Using a SOFS means that if you also use SMB 3.0 support with your central SAN you can leverage RDMA for shared nothing live migration, which could help out with potentially very large VHDs of your virtual SQL Servers.

Please note that the big game changer here compared to previous versions of windows is Shared Nothing Live Migration. This means that now you have virtual machine mobility. High performance storage and the right connectivity (10Gbps, Teaming, possibly RDMA if using SMB 3.0 as source and target storage) means we no longer mind that much to have separate storage silos. This opens up new possibilities for alleviating IOPS issues. Just size this example to your scenarios & needs to think about what it can do for you.

Disclaimer: This is white board thinking & design, not a formal solution. But I’d cannot ignore the potential and possibilities. And for the critics. No this doesn’t mean that I’m saying modern SANs don’t have a place anymore. Far from it, they solve a lot of needs in a lot of scenarios, but they do have some (very expensive) pain points.

Hyper-V Shared Nothing Live Migration In Windows Server 2012– VM Mobility Rules

I see and hear some people shrug at the idea of Shared Nothing Live Migration, dismissing it as marginally useful. Some do state they’ll have it as well but that it’s not that valuable. Well I disagree totally. A lot of the time these remarks are due to a lack of understanding about how several technologies in the Microsoft stack work together. Combine this with tunnel vision and the fear of some vendors and you get a lot of FUD.

I advise you to look beyond the virtualization stack, to the issues that people who are building infrastructure for dynamic, flexible and * cloud  data centers are dealing with.

Look, as “architects” we have to design & build for failure. We all know that it’s just a matter of time before things go BOINK.  So we build in redundancy, some of this within a silo, some of this is between silos. The two approaches compliment each other. What this gives you is options and everybody who knows me, especially those who work  with me has heard my mantras: “Assumptions are the mother of all F* Ups” and “Options, options, options”. Make sure you design & build in options. This way you can maneuver your self out of a bad situation. Don’t ever assume you’re out of options, especially not when you put some in the design on purpose Winking smile. It’s also very useful beyond that because a lot of you might agree with me that silos and fork lift, down time inducing upgrades, migrations, transitions or replacements are expensive and bad. This is where Share Nothing Live Migrations comes into play. You gain mobility over silos. That silo might be a server, a cluster, storage or mixtures of them all.

With Shared Nothing Live Migration we can migrate virtual machines between those silos with nothing more than a network cable.This is huge people. You are no longer trapped in that silo. In this context it provides you with all the options & flexibility mobility gives you. even it the technology itself is not about high availability.
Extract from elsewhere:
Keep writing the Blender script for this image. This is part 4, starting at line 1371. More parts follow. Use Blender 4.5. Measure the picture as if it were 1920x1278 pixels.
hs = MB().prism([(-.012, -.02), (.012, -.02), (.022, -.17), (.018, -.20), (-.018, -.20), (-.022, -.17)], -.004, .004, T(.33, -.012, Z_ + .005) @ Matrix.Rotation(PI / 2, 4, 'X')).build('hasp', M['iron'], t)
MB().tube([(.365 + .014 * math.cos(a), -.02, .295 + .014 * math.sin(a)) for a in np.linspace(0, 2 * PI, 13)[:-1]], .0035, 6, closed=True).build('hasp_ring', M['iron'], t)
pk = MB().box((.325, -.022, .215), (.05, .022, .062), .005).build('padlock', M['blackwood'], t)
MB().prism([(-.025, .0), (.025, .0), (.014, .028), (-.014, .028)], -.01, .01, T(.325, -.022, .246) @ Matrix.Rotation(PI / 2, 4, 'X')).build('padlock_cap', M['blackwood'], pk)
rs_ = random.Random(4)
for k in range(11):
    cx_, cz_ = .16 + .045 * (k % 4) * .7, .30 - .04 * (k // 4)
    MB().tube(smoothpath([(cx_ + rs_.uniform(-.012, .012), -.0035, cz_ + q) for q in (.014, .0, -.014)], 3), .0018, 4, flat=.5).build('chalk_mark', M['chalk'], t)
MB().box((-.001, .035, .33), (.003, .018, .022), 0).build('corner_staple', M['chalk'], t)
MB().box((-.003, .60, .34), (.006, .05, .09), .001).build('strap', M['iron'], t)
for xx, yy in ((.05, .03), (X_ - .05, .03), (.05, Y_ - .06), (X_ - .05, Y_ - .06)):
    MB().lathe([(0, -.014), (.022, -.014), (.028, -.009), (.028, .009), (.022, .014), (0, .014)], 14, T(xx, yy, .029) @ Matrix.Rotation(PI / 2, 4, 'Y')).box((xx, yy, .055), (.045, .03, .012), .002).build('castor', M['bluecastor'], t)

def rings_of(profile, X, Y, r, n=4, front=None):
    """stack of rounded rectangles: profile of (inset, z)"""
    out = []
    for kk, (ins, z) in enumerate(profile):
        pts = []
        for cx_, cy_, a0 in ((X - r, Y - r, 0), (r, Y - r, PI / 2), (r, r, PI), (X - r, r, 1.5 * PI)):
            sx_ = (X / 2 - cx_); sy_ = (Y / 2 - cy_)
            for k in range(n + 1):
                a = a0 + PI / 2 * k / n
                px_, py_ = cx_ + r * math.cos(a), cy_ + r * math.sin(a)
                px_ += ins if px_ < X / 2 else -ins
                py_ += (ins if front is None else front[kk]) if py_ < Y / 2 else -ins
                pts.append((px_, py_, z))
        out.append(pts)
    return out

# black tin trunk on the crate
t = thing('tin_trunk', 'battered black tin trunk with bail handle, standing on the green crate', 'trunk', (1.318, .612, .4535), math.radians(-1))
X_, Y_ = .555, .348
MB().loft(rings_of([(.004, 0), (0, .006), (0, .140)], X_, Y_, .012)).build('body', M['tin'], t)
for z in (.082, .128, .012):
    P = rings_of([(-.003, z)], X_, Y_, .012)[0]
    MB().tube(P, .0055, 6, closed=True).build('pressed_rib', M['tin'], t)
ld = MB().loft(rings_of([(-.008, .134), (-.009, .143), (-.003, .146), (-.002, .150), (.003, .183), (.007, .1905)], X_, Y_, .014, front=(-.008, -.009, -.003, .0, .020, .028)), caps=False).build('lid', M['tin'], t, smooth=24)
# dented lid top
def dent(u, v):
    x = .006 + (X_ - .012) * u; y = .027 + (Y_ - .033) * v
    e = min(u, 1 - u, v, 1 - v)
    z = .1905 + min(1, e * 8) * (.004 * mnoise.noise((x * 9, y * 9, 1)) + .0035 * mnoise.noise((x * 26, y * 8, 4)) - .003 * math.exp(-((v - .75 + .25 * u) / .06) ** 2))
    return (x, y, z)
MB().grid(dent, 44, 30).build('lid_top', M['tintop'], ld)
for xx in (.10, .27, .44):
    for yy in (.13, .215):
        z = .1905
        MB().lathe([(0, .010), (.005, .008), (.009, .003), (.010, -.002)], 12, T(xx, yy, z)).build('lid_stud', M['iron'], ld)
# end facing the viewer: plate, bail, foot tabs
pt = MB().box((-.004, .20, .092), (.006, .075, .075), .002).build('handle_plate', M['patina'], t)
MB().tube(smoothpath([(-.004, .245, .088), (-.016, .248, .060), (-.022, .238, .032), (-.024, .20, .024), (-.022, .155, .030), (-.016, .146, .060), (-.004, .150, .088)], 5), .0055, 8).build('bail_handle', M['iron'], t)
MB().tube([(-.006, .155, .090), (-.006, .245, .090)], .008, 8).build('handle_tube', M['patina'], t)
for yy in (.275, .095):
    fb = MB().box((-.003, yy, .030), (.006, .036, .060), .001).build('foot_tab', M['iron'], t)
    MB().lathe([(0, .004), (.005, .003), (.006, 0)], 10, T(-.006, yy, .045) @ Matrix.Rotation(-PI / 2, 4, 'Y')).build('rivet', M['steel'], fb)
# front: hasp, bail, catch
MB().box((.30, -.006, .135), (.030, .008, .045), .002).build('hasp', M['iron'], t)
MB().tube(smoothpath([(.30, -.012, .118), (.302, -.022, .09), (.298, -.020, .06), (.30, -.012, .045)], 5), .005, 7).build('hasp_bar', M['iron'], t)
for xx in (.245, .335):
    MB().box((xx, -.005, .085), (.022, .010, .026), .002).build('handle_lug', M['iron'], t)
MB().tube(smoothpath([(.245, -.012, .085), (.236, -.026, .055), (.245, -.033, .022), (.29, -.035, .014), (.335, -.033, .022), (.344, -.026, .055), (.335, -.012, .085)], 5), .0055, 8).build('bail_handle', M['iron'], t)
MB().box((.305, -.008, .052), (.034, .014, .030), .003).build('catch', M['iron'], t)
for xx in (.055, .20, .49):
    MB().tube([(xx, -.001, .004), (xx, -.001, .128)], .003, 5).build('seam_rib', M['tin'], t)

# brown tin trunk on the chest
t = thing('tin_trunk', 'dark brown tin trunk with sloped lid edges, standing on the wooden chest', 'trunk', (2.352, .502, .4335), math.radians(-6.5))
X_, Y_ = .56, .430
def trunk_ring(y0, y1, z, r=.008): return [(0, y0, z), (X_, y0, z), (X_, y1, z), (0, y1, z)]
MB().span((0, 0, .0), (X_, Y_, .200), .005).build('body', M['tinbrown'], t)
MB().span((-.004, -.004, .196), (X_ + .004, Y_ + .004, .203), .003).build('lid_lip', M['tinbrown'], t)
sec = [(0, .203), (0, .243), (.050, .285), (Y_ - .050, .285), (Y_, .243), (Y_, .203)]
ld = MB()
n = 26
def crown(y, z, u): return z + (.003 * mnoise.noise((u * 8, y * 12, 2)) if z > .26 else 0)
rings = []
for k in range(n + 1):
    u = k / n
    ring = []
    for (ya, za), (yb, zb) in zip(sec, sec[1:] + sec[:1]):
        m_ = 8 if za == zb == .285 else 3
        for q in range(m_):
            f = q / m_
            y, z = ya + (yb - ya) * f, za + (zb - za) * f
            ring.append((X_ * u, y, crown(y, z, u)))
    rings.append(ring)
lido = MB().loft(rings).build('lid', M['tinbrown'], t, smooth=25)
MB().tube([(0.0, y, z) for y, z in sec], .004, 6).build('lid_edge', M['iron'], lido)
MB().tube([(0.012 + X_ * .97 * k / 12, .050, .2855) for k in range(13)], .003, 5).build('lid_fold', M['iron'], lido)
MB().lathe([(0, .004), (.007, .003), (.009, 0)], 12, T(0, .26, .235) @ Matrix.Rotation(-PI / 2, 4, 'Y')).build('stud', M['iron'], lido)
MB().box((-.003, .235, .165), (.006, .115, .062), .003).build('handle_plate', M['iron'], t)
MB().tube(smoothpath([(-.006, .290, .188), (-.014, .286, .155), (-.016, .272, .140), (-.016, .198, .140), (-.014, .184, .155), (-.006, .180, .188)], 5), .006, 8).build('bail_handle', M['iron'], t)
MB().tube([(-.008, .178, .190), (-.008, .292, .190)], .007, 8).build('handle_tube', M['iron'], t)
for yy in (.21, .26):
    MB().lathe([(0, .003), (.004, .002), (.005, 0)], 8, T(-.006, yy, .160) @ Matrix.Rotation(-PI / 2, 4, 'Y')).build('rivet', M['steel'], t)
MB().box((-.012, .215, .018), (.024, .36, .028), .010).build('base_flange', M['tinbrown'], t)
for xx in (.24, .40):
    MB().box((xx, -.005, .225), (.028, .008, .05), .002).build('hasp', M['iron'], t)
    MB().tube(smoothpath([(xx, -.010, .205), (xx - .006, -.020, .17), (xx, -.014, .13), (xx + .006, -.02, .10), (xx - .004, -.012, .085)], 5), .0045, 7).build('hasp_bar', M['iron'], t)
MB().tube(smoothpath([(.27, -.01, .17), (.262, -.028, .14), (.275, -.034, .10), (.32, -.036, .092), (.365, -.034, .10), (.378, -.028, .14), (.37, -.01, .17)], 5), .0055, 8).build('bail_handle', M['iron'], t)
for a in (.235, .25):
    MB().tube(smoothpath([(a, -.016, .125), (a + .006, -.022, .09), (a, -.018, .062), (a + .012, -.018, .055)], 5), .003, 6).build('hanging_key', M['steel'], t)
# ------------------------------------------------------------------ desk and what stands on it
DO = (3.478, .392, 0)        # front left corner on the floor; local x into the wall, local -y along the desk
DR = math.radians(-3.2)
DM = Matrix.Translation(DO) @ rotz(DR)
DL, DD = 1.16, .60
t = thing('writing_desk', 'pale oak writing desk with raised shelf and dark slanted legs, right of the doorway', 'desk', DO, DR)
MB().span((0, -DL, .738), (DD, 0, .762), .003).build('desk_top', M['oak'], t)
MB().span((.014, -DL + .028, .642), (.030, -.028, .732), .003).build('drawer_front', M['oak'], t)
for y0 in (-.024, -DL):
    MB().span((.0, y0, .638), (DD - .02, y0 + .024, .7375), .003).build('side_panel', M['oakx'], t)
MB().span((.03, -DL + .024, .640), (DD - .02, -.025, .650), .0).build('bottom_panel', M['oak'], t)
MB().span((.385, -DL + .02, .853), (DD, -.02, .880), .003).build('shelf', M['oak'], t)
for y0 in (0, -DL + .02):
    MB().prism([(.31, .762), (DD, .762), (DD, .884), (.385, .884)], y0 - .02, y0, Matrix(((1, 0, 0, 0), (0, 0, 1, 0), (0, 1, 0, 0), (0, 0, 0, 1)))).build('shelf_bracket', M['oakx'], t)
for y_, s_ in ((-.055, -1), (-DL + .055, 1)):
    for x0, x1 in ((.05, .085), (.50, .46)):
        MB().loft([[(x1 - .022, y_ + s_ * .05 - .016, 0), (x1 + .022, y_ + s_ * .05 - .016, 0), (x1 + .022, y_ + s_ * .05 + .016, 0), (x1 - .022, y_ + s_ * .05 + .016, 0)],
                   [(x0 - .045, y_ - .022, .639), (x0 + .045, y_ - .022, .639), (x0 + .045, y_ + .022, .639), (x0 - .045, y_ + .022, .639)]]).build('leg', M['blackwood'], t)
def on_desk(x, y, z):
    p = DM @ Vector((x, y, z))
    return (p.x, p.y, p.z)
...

Some very useful scenarios

Migrate virtual machines from an old cluster to a new cluster with out any down time

  1. Migrate virtual machines from stand alone hyper-V hosts to a fail over cluster with out any down time
  2. Migrate virtual machines from one stand alone host to another one for maintenance, again, without any down time
  3. Choose different types if storage & Hyper-V deployment depending in IOPS, redundancy, availability, manageability needs. With Shared Nothing Live Migration you can be confident  that  you can move your virtual machine from one environment to the other when needs change. This is breaking the storage silo boundaries open people! This is huge … think about it.

How it works

The details are for another post but basically is made possible by the combination of Live Storage Migration and Live Migration.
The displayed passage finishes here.